The exercise
Will you quote precisely the lines that run from the top of the material below to the line containing "level (z = 0)", both ends included?

Supplied information
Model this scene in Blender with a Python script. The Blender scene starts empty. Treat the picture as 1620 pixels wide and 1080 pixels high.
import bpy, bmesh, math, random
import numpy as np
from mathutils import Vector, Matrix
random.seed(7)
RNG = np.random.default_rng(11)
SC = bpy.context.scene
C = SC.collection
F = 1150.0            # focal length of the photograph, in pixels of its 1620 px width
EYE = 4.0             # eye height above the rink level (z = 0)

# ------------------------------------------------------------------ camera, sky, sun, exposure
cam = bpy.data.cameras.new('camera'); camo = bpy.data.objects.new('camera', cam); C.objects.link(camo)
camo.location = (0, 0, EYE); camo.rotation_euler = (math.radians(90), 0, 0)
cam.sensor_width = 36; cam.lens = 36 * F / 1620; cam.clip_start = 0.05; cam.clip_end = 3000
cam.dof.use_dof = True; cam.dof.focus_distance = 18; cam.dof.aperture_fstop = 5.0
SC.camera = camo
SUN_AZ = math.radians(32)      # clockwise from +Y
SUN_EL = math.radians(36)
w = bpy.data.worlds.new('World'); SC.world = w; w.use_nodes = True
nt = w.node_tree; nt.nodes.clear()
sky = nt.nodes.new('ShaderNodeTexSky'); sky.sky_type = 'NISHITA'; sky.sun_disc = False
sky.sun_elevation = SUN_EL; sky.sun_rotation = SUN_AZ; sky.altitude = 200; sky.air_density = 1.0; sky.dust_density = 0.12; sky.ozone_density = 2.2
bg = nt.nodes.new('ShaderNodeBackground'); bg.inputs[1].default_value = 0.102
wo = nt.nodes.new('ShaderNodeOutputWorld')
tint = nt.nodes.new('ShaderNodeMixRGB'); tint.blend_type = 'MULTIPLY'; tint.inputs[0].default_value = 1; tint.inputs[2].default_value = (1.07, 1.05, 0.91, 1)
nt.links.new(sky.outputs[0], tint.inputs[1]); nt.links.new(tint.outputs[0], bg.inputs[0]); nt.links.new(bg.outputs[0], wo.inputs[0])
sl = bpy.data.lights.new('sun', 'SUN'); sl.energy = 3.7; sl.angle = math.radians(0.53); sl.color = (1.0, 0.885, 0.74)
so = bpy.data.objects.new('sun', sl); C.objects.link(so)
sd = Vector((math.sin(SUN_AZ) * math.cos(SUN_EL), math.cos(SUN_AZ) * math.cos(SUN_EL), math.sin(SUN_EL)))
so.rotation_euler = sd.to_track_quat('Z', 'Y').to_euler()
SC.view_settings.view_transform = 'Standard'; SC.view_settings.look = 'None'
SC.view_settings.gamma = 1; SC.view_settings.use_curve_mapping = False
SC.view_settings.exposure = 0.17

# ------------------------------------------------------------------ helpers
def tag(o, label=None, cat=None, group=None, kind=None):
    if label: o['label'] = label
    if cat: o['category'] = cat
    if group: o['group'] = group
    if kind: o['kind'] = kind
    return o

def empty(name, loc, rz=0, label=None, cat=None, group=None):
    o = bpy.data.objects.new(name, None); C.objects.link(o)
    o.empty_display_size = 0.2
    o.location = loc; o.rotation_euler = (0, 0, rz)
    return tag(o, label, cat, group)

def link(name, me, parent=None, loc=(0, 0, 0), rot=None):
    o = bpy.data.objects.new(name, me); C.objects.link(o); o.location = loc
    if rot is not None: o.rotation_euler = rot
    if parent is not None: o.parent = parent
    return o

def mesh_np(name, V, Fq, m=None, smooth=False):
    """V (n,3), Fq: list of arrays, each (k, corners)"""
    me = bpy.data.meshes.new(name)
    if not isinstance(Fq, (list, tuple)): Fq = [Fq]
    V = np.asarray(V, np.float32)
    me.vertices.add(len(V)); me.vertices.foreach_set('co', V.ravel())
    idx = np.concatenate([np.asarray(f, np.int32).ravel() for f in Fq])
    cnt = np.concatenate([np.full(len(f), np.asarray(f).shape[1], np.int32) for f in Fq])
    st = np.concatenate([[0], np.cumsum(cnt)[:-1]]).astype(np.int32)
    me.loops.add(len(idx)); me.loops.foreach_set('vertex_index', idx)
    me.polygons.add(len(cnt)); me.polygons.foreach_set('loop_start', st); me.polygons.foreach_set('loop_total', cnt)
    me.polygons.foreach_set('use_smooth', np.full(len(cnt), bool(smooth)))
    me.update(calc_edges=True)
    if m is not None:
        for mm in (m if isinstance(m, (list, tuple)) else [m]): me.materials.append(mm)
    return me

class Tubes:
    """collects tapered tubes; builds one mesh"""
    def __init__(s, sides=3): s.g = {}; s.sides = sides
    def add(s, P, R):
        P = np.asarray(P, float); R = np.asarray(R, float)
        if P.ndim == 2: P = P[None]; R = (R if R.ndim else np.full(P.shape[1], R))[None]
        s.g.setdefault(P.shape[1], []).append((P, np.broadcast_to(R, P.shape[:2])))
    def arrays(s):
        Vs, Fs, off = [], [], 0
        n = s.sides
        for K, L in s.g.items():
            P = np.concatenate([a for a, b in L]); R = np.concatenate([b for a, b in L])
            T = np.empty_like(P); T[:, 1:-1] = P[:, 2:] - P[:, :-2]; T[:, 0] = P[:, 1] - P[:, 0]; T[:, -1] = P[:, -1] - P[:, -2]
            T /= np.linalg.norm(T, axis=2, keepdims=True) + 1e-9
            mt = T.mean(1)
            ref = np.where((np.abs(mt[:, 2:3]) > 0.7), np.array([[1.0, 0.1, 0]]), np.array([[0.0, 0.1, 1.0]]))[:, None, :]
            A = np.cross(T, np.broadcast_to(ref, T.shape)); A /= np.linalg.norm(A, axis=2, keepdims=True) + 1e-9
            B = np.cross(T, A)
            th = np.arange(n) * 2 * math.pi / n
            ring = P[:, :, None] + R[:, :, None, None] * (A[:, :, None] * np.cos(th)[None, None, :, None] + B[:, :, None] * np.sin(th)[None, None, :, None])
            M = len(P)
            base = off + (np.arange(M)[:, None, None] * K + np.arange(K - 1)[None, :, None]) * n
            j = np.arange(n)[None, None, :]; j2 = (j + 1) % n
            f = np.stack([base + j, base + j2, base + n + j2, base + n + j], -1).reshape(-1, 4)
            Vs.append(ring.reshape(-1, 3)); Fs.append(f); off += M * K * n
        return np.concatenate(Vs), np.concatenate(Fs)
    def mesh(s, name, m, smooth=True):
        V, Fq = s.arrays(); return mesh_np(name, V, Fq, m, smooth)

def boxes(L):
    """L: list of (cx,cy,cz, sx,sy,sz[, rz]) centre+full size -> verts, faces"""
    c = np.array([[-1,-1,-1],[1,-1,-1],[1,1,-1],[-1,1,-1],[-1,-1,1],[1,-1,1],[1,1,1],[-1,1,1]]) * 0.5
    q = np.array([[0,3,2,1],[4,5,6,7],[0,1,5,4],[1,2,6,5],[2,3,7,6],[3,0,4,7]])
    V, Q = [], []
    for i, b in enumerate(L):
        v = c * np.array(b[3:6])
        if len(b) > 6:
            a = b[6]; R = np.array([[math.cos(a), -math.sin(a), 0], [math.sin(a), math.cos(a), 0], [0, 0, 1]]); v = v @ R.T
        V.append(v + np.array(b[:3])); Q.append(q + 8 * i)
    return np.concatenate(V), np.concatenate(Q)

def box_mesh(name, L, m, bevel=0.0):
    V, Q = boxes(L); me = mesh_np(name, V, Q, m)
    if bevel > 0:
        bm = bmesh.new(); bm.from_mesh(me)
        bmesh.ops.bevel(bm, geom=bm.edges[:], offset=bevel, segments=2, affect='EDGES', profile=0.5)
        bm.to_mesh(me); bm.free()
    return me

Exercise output
Model this scene in Blender with a Python script. The Blender scene starts empty. Treat the picture as 1620 pixels wide and 1080 pixels high.
import bpy, bmesh, math, random
import numpy as np
from mathutils import Vector, Matrix
random.seed(7)
RNG = np.random.default_rng(11)
SC = bpy.context.scene
C = SC.collection
F = 1150.0            # focal length of the photograph, in pixels of its 1620 px width
EYE = 4.0             # eye height above the rink level (z = 0)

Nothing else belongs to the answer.